> _WHAT TO PRODUCE_
Under this task are some entries; return every one of them exactly.

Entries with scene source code

○ ○ ○ ○ ○

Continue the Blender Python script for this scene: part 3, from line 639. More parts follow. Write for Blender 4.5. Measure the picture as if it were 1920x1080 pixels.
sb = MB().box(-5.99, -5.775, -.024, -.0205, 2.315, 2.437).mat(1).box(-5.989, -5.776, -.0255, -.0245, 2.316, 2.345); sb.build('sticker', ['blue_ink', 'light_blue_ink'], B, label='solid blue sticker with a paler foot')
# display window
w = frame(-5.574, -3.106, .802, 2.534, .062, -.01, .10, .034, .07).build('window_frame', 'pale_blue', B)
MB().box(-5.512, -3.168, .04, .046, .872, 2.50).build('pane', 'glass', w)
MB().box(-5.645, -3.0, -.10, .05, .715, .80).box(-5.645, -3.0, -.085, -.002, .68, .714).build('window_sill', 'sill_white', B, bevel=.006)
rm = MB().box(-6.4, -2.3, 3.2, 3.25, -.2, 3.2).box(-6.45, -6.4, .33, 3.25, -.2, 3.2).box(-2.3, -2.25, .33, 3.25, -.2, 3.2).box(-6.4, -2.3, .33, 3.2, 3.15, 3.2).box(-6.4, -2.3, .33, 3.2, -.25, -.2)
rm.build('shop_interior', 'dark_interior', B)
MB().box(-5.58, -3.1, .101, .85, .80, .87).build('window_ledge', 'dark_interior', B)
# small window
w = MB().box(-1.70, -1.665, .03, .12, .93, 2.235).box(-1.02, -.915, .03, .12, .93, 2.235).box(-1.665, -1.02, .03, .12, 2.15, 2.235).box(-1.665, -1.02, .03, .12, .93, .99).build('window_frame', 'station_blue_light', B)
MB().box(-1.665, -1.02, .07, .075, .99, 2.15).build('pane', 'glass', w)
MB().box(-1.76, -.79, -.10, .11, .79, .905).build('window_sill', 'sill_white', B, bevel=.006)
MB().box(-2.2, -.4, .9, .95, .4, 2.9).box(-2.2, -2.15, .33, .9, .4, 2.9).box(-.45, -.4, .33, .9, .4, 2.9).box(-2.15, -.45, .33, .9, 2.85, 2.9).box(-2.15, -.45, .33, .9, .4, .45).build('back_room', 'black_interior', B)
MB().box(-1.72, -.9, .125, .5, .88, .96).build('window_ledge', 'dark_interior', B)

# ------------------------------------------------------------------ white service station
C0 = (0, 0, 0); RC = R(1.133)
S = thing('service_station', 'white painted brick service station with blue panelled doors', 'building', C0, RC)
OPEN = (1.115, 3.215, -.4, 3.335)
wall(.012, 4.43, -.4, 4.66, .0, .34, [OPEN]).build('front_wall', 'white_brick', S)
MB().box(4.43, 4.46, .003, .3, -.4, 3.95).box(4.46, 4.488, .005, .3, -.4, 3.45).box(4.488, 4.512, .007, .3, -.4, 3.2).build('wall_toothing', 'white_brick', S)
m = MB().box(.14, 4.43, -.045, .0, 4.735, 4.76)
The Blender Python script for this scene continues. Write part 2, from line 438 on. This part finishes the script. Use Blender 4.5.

○ ○ ○ ○ ○

> _EXERCISE SOLUTION_
Continue the Blender Python script for this scene: part 3, from line 639. More parts follow. Write for Blender 4.5. Measure the picture as if it were 1920x1080 pixels.
sb = MB().box(-5.99, -5.775, -.024, -.0205, 2.315, 2.437).mat(1).box(-5.989, -5.776, -.0255, -.0245, 2.316, 2.345); sb.build('sticker', ['blue_ink', 'light_blue_ink'], B, label='solid blue sticker with a paler foot')
# display window
w = frame(-5.574, -3.106, .802, 2.534, .062, -.01, .10, .034, .07).build('window_frame', 'pale_blue', B)
MB().box(-5.512, -3.168, .04, .046, .872, 2.50).build('pane', 'glass', w)
MB().box(-5.645, -3.0, -.10, .05, .715, .80).box(-5.645, -3.0, -.085, -.002, .68, .714).build('window_sill', 'sill_white', B, bevel=.006)
rm = MB().box(-6.4, -2.3, 3.2, 3.25, -.2, 3.2).box(-6.45, -6.4, .33, 3.25, -.2, 3.2).box(-2.3, -2.25, .33, 3.25, -.2, 3.2).box(-6.4, -2.3, .33, 3.2, 3.15, 3.2).box(-6.4, -2.3, .33, 3.2, -.25, -.2)
rm.build('shop_interior', 'dark_interior', B)
MB().box(-5.58, -3.1, .101, .85, .80, .87).build('window_ledge', 'dark_interior', B)
# small window
w = MB().box(-1.70, -1.665, .03, .12, .93, 2.235).box(-1.02, -.915, .03, .12, .93, 2.235).box(-1.665, -1.02, .03, .12, 2.15, 2.235).box(-1.665, -1.02, .03, .12, .93, .99).build('window_frame', 'station_blue_light', B)
MB().box(-1.665, -1.02, .07, .075, .99, 2.15).build('pane', 'glass', w)
MB().box(-1.76, -.79, -.10, .11, .79, .905).build('window_sill', 'sill_white', B, bevel=.006)
MB().box(-2.2, -.4, .9, .95, .4, 2.9).box(-2.2, -2.15, .33, .9, .4, 2.9).box(-.45, -.4, .33, .9, .4, 2.9).box(-2.15, -.45, .33, .9, 2.85, 2.9).box(-2.15, -.45, .33, .9, .4, .45).build('back_room', 'black_interior', B)
MB().box(-1.72, -.9, .125, .5, .88, .96).build('window_ledge', 'dark_interior', B)

# ------------------------------------------------------------------ white service station
C0 = (0, 0, 0); RC = R(1.133)
S = thing('service_station', 'white painted brick service station with blue panelled doors', 'building', C0, RC)
OPEN = (1.115, 3.215, -.4, 3.335)
wall(.012, 4.43, -.4, 4.66, .0, .34, [OPEN]).build('front_wall', 'white_brick', S)
MB().box(4.43, 4.46, .003, .3, -.4, 3.95).box(4.46, 4.488, .005, .3, -.4, 3.45).box(4.488, 4.512, .007, .3, -.4, 3.2).build('wall_toothing', 'white_brick', S)
m = MB().box(.14, 4.43, -.045, .0, 4.735, 4.76)
The Blender Python script for this scene continues. Write part 2, from line 438 on. This part finishes the script. Use Blender 4.5.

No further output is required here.